Uganda enacts harsh anti-gay law with death penalty

STORY: Ugandan President Yoweri Museveni has signed one of the world's toughest anti-LGBTQ laws, which includes the death penalty.

Same-sex relations were already illegal in Uganda, as in more than 30 African countries, but the new law goes much further.

The move has drawn Western condemnation and could risk some of the billions in foreign aid that Uganda receives.

It stipulates capital punishment for so-called "serial offenders" against the law and transmission of a terminal illness like HIV/AIDS through gay sex.

It also decrees a 20-year sentence for, quote, "promoting" homosexuality.

Activists have vowed a legal challenge to the law.

Ugandan activist Delovie "Papa de" Kwagala said the law would do harm beyond the country's borders.

“This is bad news, this is not just for queer Ugandans. But for queer people across the African continent. Ghana has literally been on it for months. Tanzania. Nigeria. All of these other countries that I’m also not mentioning, it’s just like, they have been waiting for this.”

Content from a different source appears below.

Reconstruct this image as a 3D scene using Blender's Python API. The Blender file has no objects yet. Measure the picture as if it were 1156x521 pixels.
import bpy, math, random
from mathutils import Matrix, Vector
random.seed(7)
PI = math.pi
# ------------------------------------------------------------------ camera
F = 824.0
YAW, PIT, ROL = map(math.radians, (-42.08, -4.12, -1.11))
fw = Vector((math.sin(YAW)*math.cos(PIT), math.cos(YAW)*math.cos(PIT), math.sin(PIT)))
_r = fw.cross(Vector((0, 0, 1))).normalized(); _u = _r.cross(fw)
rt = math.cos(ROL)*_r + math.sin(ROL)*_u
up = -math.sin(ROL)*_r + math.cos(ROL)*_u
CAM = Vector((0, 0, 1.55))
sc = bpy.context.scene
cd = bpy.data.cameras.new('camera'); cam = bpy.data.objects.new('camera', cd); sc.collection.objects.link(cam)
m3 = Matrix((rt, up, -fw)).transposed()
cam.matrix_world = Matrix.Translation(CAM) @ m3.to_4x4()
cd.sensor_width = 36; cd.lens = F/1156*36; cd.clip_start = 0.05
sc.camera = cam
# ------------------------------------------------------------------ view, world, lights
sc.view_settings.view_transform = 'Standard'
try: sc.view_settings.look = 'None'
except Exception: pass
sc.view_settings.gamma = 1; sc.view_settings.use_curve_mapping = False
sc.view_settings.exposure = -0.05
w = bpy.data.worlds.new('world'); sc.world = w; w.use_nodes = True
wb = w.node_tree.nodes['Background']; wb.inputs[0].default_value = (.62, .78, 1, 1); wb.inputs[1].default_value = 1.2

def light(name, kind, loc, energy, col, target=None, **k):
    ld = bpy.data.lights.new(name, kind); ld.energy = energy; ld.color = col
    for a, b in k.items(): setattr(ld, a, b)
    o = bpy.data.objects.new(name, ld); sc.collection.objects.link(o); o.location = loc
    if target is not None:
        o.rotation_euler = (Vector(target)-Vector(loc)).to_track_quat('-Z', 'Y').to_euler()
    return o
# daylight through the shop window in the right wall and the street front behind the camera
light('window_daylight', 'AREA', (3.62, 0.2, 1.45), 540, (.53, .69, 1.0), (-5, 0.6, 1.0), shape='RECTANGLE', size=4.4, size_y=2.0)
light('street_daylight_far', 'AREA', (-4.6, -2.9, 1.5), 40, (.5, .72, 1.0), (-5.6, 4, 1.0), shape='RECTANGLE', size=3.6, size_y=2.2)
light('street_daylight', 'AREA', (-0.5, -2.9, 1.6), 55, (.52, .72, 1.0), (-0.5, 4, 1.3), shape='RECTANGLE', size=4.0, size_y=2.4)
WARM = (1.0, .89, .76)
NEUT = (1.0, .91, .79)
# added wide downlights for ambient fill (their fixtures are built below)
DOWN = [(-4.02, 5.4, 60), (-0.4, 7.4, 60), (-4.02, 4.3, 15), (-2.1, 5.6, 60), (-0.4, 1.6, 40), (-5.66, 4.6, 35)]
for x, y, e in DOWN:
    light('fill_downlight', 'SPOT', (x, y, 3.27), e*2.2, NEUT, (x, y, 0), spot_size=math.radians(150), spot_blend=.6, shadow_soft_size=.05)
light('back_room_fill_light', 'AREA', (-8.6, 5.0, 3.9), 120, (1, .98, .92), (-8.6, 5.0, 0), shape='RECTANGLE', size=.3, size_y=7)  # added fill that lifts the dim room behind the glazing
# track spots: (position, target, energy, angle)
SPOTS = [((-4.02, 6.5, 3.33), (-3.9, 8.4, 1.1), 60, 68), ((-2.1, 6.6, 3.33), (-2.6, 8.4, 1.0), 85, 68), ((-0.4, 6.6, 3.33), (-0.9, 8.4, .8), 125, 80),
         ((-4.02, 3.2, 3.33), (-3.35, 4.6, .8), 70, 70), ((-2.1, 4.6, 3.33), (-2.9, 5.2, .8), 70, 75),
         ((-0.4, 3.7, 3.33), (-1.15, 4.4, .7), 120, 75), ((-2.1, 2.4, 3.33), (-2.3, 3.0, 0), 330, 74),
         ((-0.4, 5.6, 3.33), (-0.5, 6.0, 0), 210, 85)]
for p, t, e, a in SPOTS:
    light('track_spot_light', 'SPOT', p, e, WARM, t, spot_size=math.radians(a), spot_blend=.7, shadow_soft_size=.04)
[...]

Museveni has called homosexuality a "deviation from normal" and urged lawmakers to resist "imperialist" pressure.

He had insisted lawmakers tone down parts of the law, but his ultimate approval was not seen as in doubt.

Anti-LGBTQ attitudes have hardened in conservative Uganda in recent years, in part due to campaigning by Western evangelical church groups.

"You are arresting us for literally doing nothing, for simply existing, you know, but where are we supposed to go? How did we become refugees in our own countries?"

Washington and the European Union have condemned the bill.

The UN and the Global Fund to fight AIDS said the law put Uganda's fight against HIV "in grave jeopardy."